Rajoy y De Guindos inician un largo mes de exilio como españoles errantes por el mundo. Un mes fuera de casa, de su país, que las agencias de calificación, tras dejar la deuda española al borde del bono basura, han vuelto a convertir en otro lugar de La Mancha, del borrón financiero, de cuyo nombre sólo quieren acordarse los acreedores.
Hacia allá sale nuestro nuevo Quijote sobre el rocín flaco de una economía que compite en anorexia con Rocinante, seguido por su nuevo escudero Sancho, menos fiel pero más ilustrado que el genuino personaje de Miguel de Cervantes, a lomos del asno viejo y pulgoso del sistema financiero. No se han empapado de libros de caballería, sino de gestas caducas de la «Escuela de Chicago», de «milagros de Chile» de Milton Friedman y de exorcistas especializados en expulsar de los gobiernos occidentales al demonio okupa de Paul Krugman.
Se van a la aventura de Brasil, de Roma, de Bruselas, dispuestos a enfrentarse con los gigantes de la tierra, los Obama, las Dilmas, los Cameron, los Hollande que, una vez más, como ya avisó hace cuatro siglos El Manco de Lepanto, vuelven a ser prosaicos molinos que mueven a su antojo los vientos de la crisis, las impredecibles ráfagas de los mercados y los devastadores ciclones electorales.
Dejan atrás una España cervantina de hidalgos pretenciosos, de despensas vacías, de diecisiete gobernadores de trágico-cómicas Ínsulas de Barataria (que ahora se llaman Comunidades Autónomas), y una Hacienda criando telarañas, y una red de tabernas y taberneros mirando a los cielos si tarda el diluvio de turistas, y una Conferencia Episcopal de Rouco, que todavía arranca la legendaria exclamación literaria de los sucesivos poderes establecidos: ¡con la Iglesia hemos topado!
Allá va el caballero de la triste figura, junto a su escudero, a partirse la cara con el FMI, con el G-20, con la UE, con el BCE, con todas las papeletas para regresar sin un solo hueso sano. Lleva, como armadura, 46 millones de españoles oxidados y vulnerables a las cargas de caballería de las Citys. Y como «lanza en astillero» la disuasoria tarjeta de visita curricular de su gobierno. Y un pañuelo que guarda el aroma de su Dulcinea de Berlín, su conmovedor gran amor platónico no correspondido, que le da fuerzas para enfrentarse a un mundo incluso más volátil, más interesado, más imprevisible que «El Mundo» de Pedro Jota.
Le aguardan humillantes manteos de los mercados, burlas aritméticas de la prima de riesgo, atracos de los bandoleros que asaltan a las deudas soberanas y descalificaciones de las agencias de rating, de las opiniones públicas y de las opiniones publicadas.

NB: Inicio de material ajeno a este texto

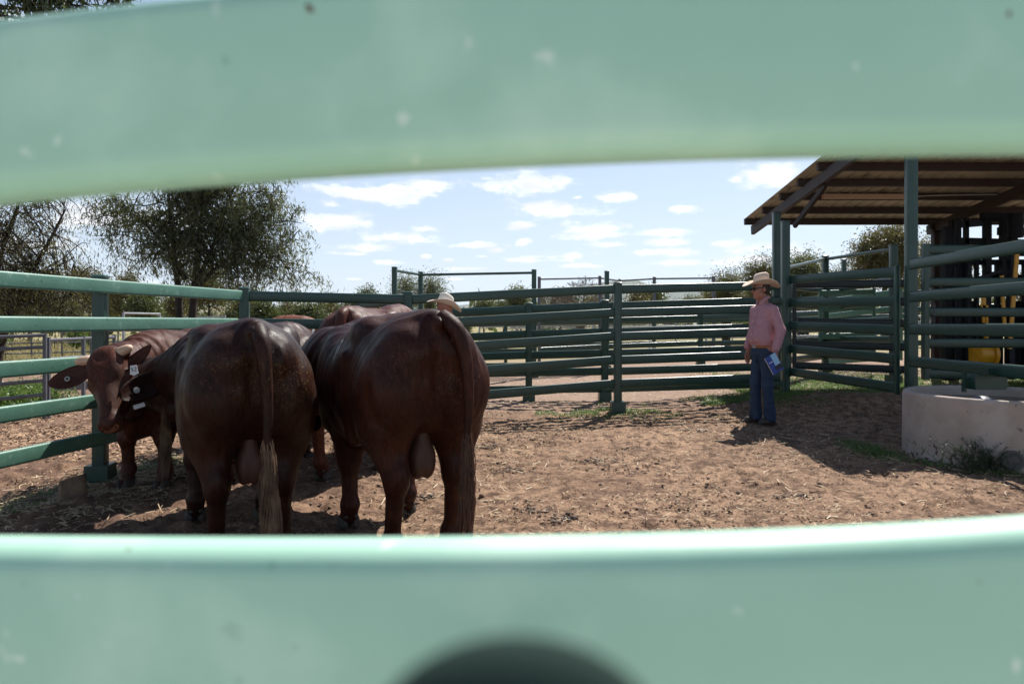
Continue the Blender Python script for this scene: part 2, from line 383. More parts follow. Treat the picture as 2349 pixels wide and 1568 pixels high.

Pero el Ingenioso Hidalgo Don Mariano de la Deuda, éste Alonso Quijano del siglo XXI, ha decidido que su Rocinante económico es un pura sangre, que su armadura política es inexpugnable, que su estrategia es infalible y que, el tiempo, como le ocurrió a su ancestral antecesor el Ingenioso Hidalgo Don Quijote de la Mancha, le permitirá perpetuarse en la historia.
La verdad es que las aventuras de éste hombre parece que las está escribiendo otro Cervantes al que algunos identifican como Pedro Arriola. Pero a las escasas luces de un servidor juraría que todo lo que hace, lo que dice y lo que se calla está grabado en su ADN, en su código genético, en una saga familiar que era caldo de cultivo para que surgiese el personaje. Rajoy en su salsa, compartiendo un habano y un país que se van haciendo humo y preguntándose mientras hace las maletas para dar su vuelta al mundo julioverniana: ¿me echará de menos España? ¿Echaron de menos el ama y su sobrina a Don Quijote…?
Luego, cuando regrese, polvoriento, dolorido, algo más viejo y algo más cansado, le estará esperando el bachiller Rubalcaba, ése transformista político, que ha dejado de hacerse pasar por el Caballero de los Espejos, en los que se reflejaban sus siniestros y disparatados actos de servicio del reciente pasado, y se ha puesto el disfraz de Caballero de la Blanca Luna, que es un papel que le va como anillo al dedo. Éste señor es que ha pasado de estar en el alucinante Gobierno de Zapatero a estar ‘talmente’ en la luna.